Milei, uno de los nombres más repetidos por estas horas en Argentina, supo aunar toda la bronca, el malhumor y la impotencia de buena parte de una sociedad que se siente abandonada a su suerte por la política. Y a la que fragmentó de manera inteligente con consignas ingeniosas. Poco parecen saber sus votantes sobre las propuestas y la vida de Javier Milei, más allá de que vive rodeado de mascotas o de que propone una dolarización de la economía que pocos saben cómo piensa instrumentar.
Milei sabe dónde y cómo pegar en ese tema, ya que es un avezado economista, escondido detrás de esa máscara de “hooligan” que utiliza para condenar a la que denomina la “casta política” y convocar, en medio de insultos y gritos de guerra, a la libertad. Poco parecen importarles a sus votantes esos detalles o el cómo. Solo parece importar la bronca de quienes son víctimas de una economía que horada el día a día de una clase media cada vez más empobrecida, o directamente de aquellos que ven impotentes cómo se hunden en la miseria e incluso la indigencia sus padres, sus hijos, sus primos o sus vecinos.

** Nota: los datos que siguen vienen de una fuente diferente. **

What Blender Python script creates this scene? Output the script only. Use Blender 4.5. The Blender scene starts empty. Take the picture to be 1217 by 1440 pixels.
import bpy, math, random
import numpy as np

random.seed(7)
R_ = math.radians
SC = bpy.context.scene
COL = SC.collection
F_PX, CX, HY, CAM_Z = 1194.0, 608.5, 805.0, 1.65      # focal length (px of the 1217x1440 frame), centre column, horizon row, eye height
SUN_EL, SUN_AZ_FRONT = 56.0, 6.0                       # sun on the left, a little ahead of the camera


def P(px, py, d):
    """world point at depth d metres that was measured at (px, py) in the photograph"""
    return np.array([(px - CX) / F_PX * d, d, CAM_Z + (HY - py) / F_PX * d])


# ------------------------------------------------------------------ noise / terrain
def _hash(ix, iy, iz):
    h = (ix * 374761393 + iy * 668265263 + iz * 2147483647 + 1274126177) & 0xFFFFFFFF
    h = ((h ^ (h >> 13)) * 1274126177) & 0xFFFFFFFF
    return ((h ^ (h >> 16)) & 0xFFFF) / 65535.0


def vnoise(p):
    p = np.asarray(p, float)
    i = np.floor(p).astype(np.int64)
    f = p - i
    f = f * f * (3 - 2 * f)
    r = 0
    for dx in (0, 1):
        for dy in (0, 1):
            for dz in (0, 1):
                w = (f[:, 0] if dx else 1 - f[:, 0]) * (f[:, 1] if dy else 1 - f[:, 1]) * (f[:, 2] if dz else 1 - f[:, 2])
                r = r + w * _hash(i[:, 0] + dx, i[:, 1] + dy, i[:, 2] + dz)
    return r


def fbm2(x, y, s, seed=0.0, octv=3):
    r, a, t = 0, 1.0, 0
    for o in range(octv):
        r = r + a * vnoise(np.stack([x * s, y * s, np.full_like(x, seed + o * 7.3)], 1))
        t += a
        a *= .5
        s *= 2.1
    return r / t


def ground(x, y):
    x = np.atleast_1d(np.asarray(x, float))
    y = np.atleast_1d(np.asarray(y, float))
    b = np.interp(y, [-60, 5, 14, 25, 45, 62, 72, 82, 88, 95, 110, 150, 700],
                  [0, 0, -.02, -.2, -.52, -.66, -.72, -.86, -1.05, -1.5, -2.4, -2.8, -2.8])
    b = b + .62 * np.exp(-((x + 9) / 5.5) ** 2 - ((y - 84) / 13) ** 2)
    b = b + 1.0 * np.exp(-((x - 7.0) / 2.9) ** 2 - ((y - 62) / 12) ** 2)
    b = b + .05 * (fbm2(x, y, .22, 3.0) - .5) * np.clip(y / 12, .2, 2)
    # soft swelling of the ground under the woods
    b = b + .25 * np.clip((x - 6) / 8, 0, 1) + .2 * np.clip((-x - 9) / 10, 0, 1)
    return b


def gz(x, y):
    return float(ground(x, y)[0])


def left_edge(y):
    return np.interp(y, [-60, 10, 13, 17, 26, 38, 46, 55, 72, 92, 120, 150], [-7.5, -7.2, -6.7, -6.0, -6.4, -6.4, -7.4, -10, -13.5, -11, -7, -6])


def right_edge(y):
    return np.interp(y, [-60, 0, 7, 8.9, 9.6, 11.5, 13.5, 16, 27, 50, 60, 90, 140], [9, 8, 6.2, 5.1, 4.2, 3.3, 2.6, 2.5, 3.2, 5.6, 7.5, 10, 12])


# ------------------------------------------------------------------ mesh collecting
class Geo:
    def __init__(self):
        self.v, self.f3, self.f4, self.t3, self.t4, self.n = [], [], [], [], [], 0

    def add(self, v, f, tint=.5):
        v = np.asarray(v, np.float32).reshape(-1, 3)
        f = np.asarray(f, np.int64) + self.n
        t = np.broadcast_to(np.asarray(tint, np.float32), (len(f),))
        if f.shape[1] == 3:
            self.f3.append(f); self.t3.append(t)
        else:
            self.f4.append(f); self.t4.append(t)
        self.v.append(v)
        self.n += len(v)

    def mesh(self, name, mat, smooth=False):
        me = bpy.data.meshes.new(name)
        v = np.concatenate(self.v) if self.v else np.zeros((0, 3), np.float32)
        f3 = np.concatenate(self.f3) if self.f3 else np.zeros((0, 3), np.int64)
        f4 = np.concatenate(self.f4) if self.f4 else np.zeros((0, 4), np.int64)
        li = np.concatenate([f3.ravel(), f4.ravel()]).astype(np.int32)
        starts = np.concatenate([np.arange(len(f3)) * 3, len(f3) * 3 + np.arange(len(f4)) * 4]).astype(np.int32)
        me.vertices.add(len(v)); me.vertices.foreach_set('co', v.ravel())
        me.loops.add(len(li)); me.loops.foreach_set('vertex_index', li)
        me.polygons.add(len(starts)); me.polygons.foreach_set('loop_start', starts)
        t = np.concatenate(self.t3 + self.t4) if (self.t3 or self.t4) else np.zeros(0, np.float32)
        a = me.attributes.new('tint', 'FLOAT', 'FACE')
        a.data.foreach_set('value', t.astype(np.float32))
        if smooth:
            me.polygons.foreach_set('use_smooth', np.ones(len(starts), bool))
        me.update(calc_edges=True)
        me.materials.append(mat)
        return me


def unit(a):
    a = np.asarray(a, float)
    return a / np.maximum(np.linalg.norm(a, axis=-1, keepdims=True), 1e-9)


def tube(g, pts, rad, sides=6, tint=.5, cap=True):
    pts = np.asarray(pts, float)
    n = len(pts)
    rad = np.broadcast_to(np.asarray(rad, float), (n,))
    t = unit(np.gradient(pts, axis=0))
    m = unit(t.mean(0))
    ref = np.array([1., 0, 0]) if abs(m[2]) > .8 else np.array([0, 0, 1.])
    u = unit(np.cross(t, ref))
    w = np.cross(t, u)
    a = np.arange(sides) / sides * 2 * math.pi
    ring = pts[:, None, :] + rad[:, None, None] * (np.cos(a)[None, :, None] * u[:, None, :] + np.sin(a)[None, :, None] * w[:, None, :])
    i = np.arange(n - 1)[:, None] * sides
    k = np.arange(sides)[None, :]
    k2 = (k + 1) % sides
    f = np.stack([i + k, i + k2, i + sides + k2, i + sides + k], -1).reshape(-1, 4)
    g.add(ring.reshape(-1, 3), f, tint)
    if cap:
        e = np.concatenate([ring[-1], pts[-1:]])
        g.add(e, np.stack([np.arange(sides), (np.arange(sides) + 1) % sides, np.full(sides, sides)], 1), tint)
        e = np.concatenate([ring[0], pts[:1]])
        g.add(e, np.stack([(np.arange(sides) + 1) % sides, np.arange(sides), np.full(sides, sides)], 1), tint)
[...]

Quedan unos 60 días de aquí a las elecciones presidenciales del 22 de octubre. Las primarias de este domingo fueron apenas un anticipo, una especie de plebiscito al que fue sometida la política argentina. Todavía queda un largo camino por recorrer, aunque parezca corto. Nada está dicho aún. Nadie se encuentra en condiciones de decir “esta boca es mía”, en esta Argentina compleja, pero, a pesar de todo, siempre emergente para sorpresa de muchos (o de todos).